I do think the idea that exceptions are faster at runtime (at least in micro benchmarks) can be ported across languages though just due to the way exceptions are implemented. In any language, a caller of a function that can return a Result or Option always need to branch to unwrap the returned value, but callers of functions that can throw don't have these branches at all (on platforms with "zero cost" exceptions). Whether or not it actually matters in practice is certainly debatable. I would guess that it will never be a real problem for most people.
Wrt to std::optional and std::expected, I also have found them to be pretty clunky and limited, especially compared to the Rust counterparts! The lack of pattern matching is one issue, the lack of optional references is another, and they just don't integrate with the language as well since most libraries and even std functions don't use them!
C++'s option and result types are much larger, uglier, and harder to use correctly than Rust's. The shift from throwing to returning a Result is not really an increase in complexity- closer to a reshuffling of syntax.
But that's not really all that relevant either, because comparing languages at this level of detail misses the forest for the trees. An interesting comparison takes a step back and compares which problems the languages (try to) solve. Often something that appears to be a clear win for one or the other turns out to be a non-issue.
> C++'s option and result types are much larger, uglier, and harder to use correctly than Rust's.
What's your rationale for claiming in a swiping generalization that implementing a data type, regardless of all options or approaches and design, has no other option than doing everything wrong?
C++'s standard library optional type is a tagged union implemented from scratch, with a dizzying array of template metaprogramming to meet the standard's requirements- see e.g. Microsoft's here: https://github.com/microsoft/STL/blob/main/stl/inc/optional#.... This isn't a criticism of the team behind this code, it's just what it takes to do this in C++.
Rust gets most of that functionality from the language instead, in a much cleaner way. Sum types are built in, value categories and move semantics are handled automatically, there is little-to-no metaprogramming, and most of the API is just simple convenience combinators with obvious implementations: https://github.com/rust-lang/rust/blob/master/library/core/s...
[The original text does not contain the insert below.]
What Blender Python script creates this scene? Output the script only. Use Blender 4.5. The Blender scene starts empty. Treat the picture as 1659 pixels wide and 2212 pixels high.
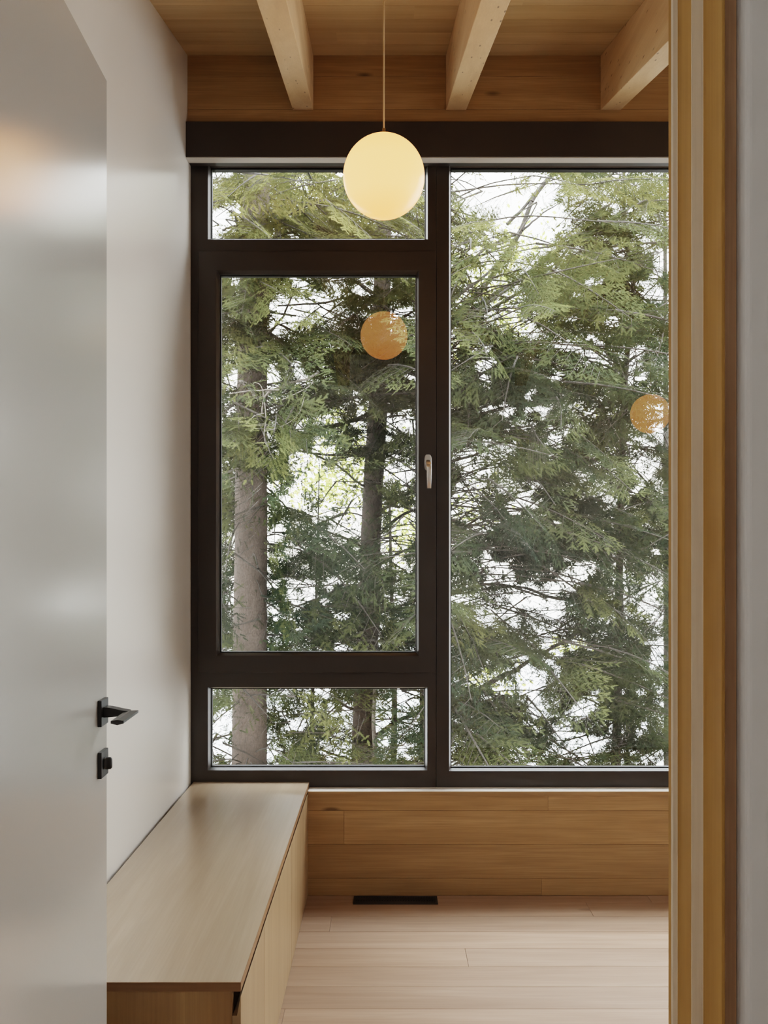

If nothing else, this is a clear counterexample to the claim that "Option and Result types are as easily coded in C++."
Last time I looked at Rust's std::Result, it's implemented as a tagged union.
Most of C++'s implementations of a Result data type are implemented as tagged unions as well.
What's your point?
> This isn't a criticism of the team behind this code, it's just what it takes to do this in C++.
The only conceivable argument you can possibly make is argue that Rust might support tagged unions as language primitives, but that would be totally pointless as Result types are relevant for the interfaces and higher level abstraction they provide, not your personal opinion of how hard someone else had to work to implement them.
I've developed Result and Either types in a few languages, including C++, and the only hard thing about C++ is doing the usual homework to handle lvalur/revalue/revalue well.
The std::optional in MSVC was implemented in a language considerably behind current C++, for obvious reasons. The need to use template metaprogramming in implementations is much less, today.
How so? Some of the "enable_if"s can probably be replaced with "requires" syntax, as well as the "conjunction_v"s and "disjunction_v"s, but the majority of the complexity seems to be in expressing the various requirements imposed by the Standard. Are there recently-added concepts (or other features) that would express them more naturally?
Not my experience so far, I might go as far and say it makes it more foolproof because when writing your library you have the option to return an `Option` or `Result` enum.